Teaching children how to use the toilet regularly is a process that takes time, patience and understanding. Parents can become easily frustrated when a child who seemed to be making progress "relapses," and continues to need "pull ups" or diapers. If the child is sensitive to a parent's frustration, the child could react in several different ways: they could lose self-esteem and confidence, develop anxiety concerning their "failures" and accidents.
The important thing that parents need to remember is that for the child there are two issues the child is struggling with internally during this period. First, the child needs to learn how to use the toilet. That process includes recognizing the warning signals of the need to use the toilet (the feeling of a full bladder), using one's will power to "hold it in," getting to a toilet in time, and finally, relaxing the muscles and letting the waste matter out of the body. The second part of the process includes learning to use the toilet regularly and accepting the mechanics of the task: getting into the bathroom, lowering under garments, sitting, releasing waste, wiping, flushing, raising clothing, and most importantly washing their hands at the end of the event.
Children can be encouraged during the process even while accidents continue to happen. Watch for signals from the child, such as tugging at clothes or restless feet.
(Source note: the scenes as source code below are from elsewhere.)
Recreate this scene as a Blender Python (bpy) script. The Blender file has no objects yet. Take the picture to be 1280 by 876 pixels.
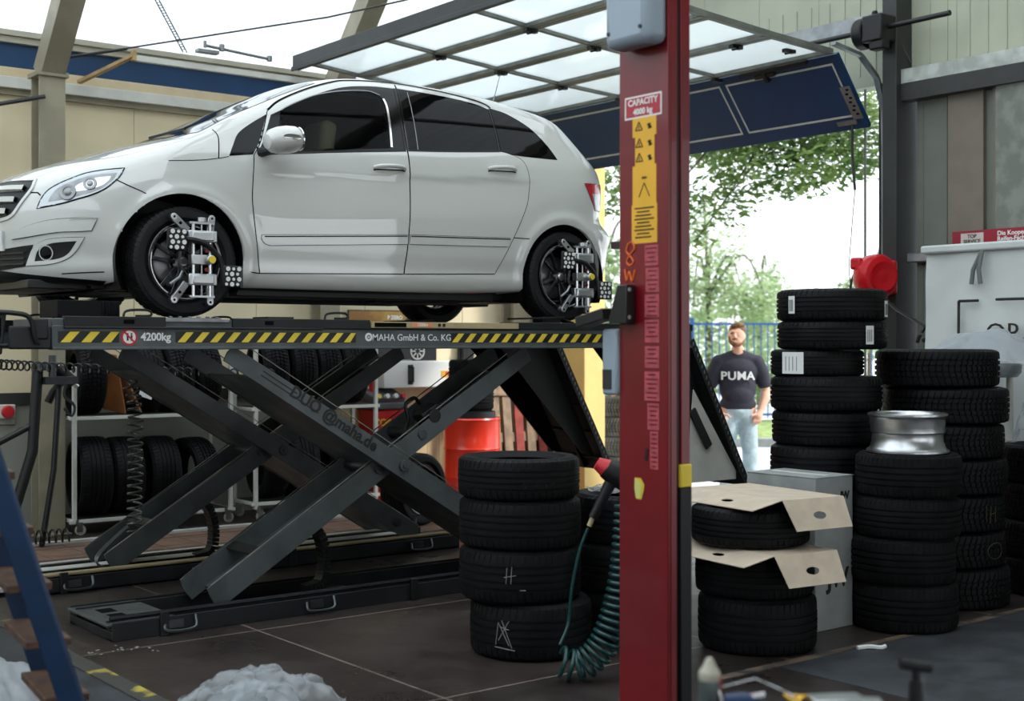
import bpy, bmesh, math, random
import numpy as np
from mathutils import Vector, Matrix, Euler, Quaternion
from mathutils.geometry import delaunay_2d_cdt
R = math.radians
PI = math.pi
SC = bpy.context.scene
COL = SC.collection
V = Vector

# ------------------------------------------------------------------ objects
def put(name, data, parent=None, loc=None, rot=None):
    o = bpy.data.objects.new(name, data)
    COL.objects.link(o)
    if parent is not None:
        o.parent = parent
    if loc is not None:
        o.location = loc
    if rot is not None:
        o.rotation_euler = rot
    return o

def tag(o, label=None, cat=None, group=None, kind=None):
    if label: o['label'] = label
    if cat: o['category'] = cat
    if group: o['group'] = group
    if kind: o['kind'] = kind
    return o

def thing(name, label, cat, loc=(0, 0, 0), rot=None, group=None, kind=None):
    return tag(put(name, None, None, loc, rot), label, cat, group, kind)

def dup(o, parent=None):
    c = o.copy()
    COL.objects.link(c)
    if parent is not None:
        c.parent = parent
    for ch in list(o.children):
        dup(ch, c)
    return c

def catmull(pts, n=8, closed=False):
    P = [V(p) for p in pts]
    out = []
    N = len(P)
    rng = range(N if closed else N - 1)
    for i in rng:
        p0 = P[(i - 1) % N] if (closed or i > 0) else P[0] * 2 - P[1]
        p1 = P[i]; p2 = P[(i + 1) % N]
        p3 = P[(i + 2) % N] if (closed or i + 2 < N) else P[-1] * 2 - P[-2]
        for k in range(n):
            t = k / n
            out.append(0.5 * ((2 * p1) + (p2 - p0) * t + (2 * p0 - 5 * p1 + 4 * p2 - p3) * t * t + (3 * p1 - p0 - 3 * p2 + p3) * t ** 3))
    if not closed:
        out.append(P[-1])
    return out

def frame(z, x=None):
    """matrix whose Z is along z"""
    z = V(z).normalized()
    if x is None:
        x = V((0, 0, 1)) if abs(z.z) < .9 else V((1, 0, 0))
    x = V(x)
    y = z.cross(x).normalized(); x = y.cross(z).normalized()
    return Matrix((x, y, z)).transposed().to_4x4()

def TR(loc=(0, 0, 0), rot=(0, 0, 0), sc=None):
    M = Matrix.Translation(V(loc)) @ Euler([R(a) for a in rot]).to_matrix().to_4x4()
    if sc is not None:
        M = M @ Matrix.Diagonal(V(tuple(sc) + (1,)))
    return M

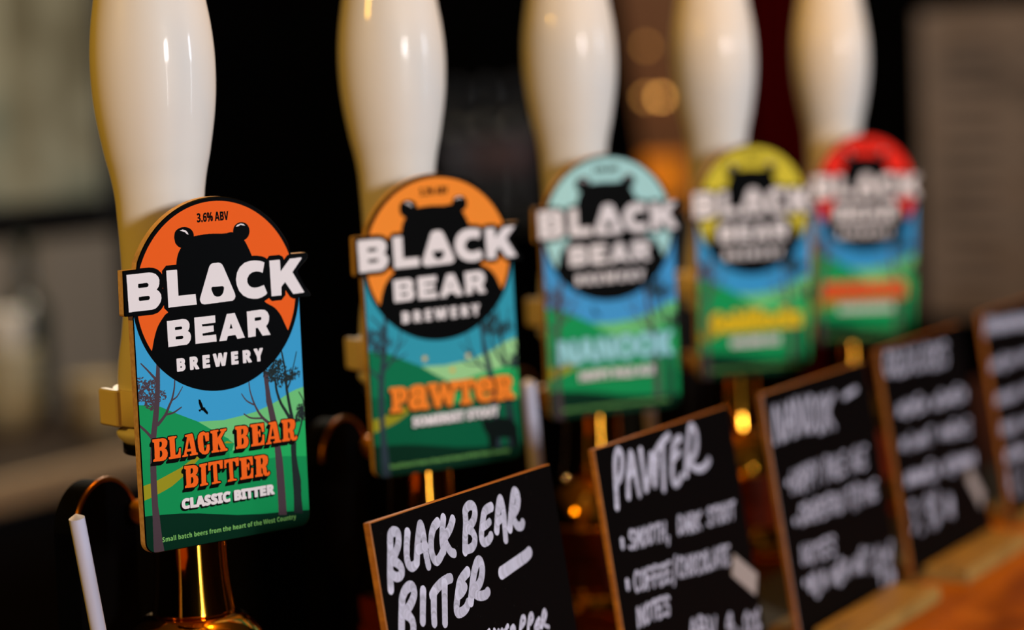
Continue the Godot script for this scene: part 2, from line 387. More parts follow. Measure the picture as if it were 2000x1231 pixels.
func disc(G: Dictionary, p: Vector2, r: float, c: Color) -> void:
	var im: Image = G.im
	var q := px(G, p)
	var R: float = r * G.s
	for y in range(maxi(int(q.y - R), 0), mini(int(q.y + R) + 1, im.get_height())):
		var d := y + 0.5 - q.y
		if absf(d) >= R:
			continue
		var w := sqrt(R * R - d * d)
		var x0 := clampi(int(round(q.x - w)), 0, im.get_width())
		var x1 := clampi(int(round(q.x + w)), 0, im.get_width())
		if x1 > x0:
			im.fill_rect(Rect2i(x0, y, x1 - x0, 1), c)

func pts(a: Array, k := 0.001) -> PackedVector2Array:
	var o := PackedVector2Array()
	for i in range(0, a.size(), 2):
		o.append(Vector2(a[i], a[i + 1]) * k)
	return o

func curve(p: PackedVector2Array, steps := 6) -> PackedVector2Array:
	if p.size() < 3:
		return p
	var o := PackedVector2Array()
	for i in p.size() - 1:
		for s in steps:
			o.append(p[i].cubic_interpolate(p[i + 1], p[maxi(i - 1, 0)], p[mini(i + 2, p.size() - 1)], float(s) / steps))
	o.append(p[-1])
	return o

# a line drawn with a round pen that changes width from w0 to w1; grain makes the ink uneven along the way
func pen(G: Dictionary, p: PackedVector2Array, w0: float, w1: float, c: Color, grain: FastNoiseLite = null) -> void:
	var q := curve(p)
	var far := 0.0
	for i in q.size():
		var t := float(i) / maxf(q.size() - 1, 1)
		var w := lerpf(w0, w1, t) * 0.5
		var col := c
		if i > 0:
			far += q[i].distance_to(q[i - 1])
		if grain:
			col = c * (0.93 + 0.16 * grain.get_noise_2d(far * 9.0 + q[0].x * 77.0, q[0].y * 31.0))
			var tip := minf(far, 4.0) / 4.0
			col = col.lerp(c * 1.06, 1.0 - tip)
			col.a = 1.0
		if i > 0:
			var d := (q[i] - q[i - 1]).normalized().orthogonal() * w
			fill(G, [PackedVector2Array([q[i - 1] + d, q[i] + d, q[i] - d, q[i - 1] - d])], col)
		disc(G, q[i], w, col)

func shapes(G: Dictionary, names: String, c: Color, move := Vector2.ZERO) -> void:
	for n in names.split(" "):
		var k := []
		for a in ART[n]:
			var p := pts(a)
			for i in p.size():
				p[i] += move
			k.append(p)
		fill(G, k, c)

# grown by d: the shape drawn with a thick line round it
func fat(G: Dictionary, contours: Array, d: float, c: Color) -> void:
	for p in contours:
		for g in Geometry2D.offset_polygon(p, d, Geometry2D.JOIN_ROUND):
			if not Geometry2D.is_polygon_clockwise(g) or contours.size() == 1:
				fill(G, [g], c)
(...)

Are these the warning signals that the child needs to go? Ask directly: do you need to use the toilet? When the answer is yes, help them in and get them started and direct them through the process while appearing to be disinterested. If an accident happened, place anything disposable into the toilet itself and explain to the child that "this is where poop should go" without showing any anger or frustration.
Finally, remain positive at all times. You child's body is changing and your child is dealing with those changes without understanding them.